Homework:  Here's my thoughts on homework.  I have basically been told homework needs to a component of my grade scale.  So, I am leaving it as 10% (department policy) but I am grading each homework assignment as 1 point (which means first trimester should include approximately 35 - 40 points here). Another component of this 10% will be the Interactive Student Notebook.  The ISN will be worth 100 points.  Lastly, any student getting Mastery level on any standard (skill) will receive full credit (whether completed or not) on the homework related to that standard (skill).  So, potentially it is possible for a student to receive full homework credit and not have completed a single homework assignment.  

What does this look like?  Good question.  Here's a snapshot of my changes:

20% Final Exam
40% Tests (with reassessment on any major standard which is below proficient)
10% Homework (ISN and homework as described above)
30% for quizzes:  Mastery Quizzes will only count toward the 10%.  Standard (skills) assessments will count towards the 20% (department mandated) and the 10% as well.

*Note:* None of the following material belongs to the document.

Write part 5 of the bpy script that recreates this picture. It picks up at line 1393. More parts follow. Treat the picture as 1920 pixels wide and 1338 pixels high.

My original thought were to make the quizzes worth a total of 40% and tests 30%, but it was pointed out to me that if what I am doing works then the 10% shift really wouldn't greatly affect the grades.  Making such a shift, would potentially make comparing my scores with the scores of other classes teaching Algebra 2 difficult and such a shift would also require school board approval which might be difficult given that no one else has tried using such a grading system previously in my district.  


  1. Sounds like you have a solid plan. 90% of your students' grades will be determined by their performance on standards! Sounds pretty on track to me.

    I wish you had said some thing about how you will score each standard. I would guess you are not using a 4-pt scale (which is not necessary to be SBG) since that would totally throw off power school... Will you be scoring in a traditional way but giving the scores as specific to each standard? I'm just curious mostly.

    Happy blogging. Thanks for sharing your method of adapting what you want to the system you are given!

  2. You've identified the one aspect I am still struggling with regarding SBG and this next year. I really like the 4-point (or 5-point) scale. It makes good sense to me as it takes the problem of potentially weighing different standards differently right out of my hands. Problem is, as you've surmised, that Power School would be a nightmare to list 3-4 standards per quiz individually. I may just have to do that as it would make the gradebook make more sense (with regard to what the students need to work on).

    I know that Power School potentially has the functionality to do SBG, but in order for me to access that functionality I would have to contact the representative at the local Intermediate School District (for my county) and have them allow the access as they are the purchasing agent for the county in which I teach.

    We are getting 2 new Science teachers and 4!! new Special Ed teachers this year and I'm hoping (at least) one of them is interested in (or at least open to) the idea of Standards Based Grading. The science teacher who had previously shown an interest will no longer be in the classroom as of next year.

  3. When you say you grade homework and the assignment is worth one point, is that considered a completion grade? Bundling the homework and the ISN the way you do puts even less emphasis on homework. For me homework is practice and there should be minimal emphasis on it in the grade book.

    I'm interested in knowing how you grade the interactive notebook. Do you have a rubric or some set of "standards"? I never graded my students' math notes. What I'd like to do is assess the notebook using some type of criteria--maybe using some of the 8 mathematical practices? I'm thinking out loud here!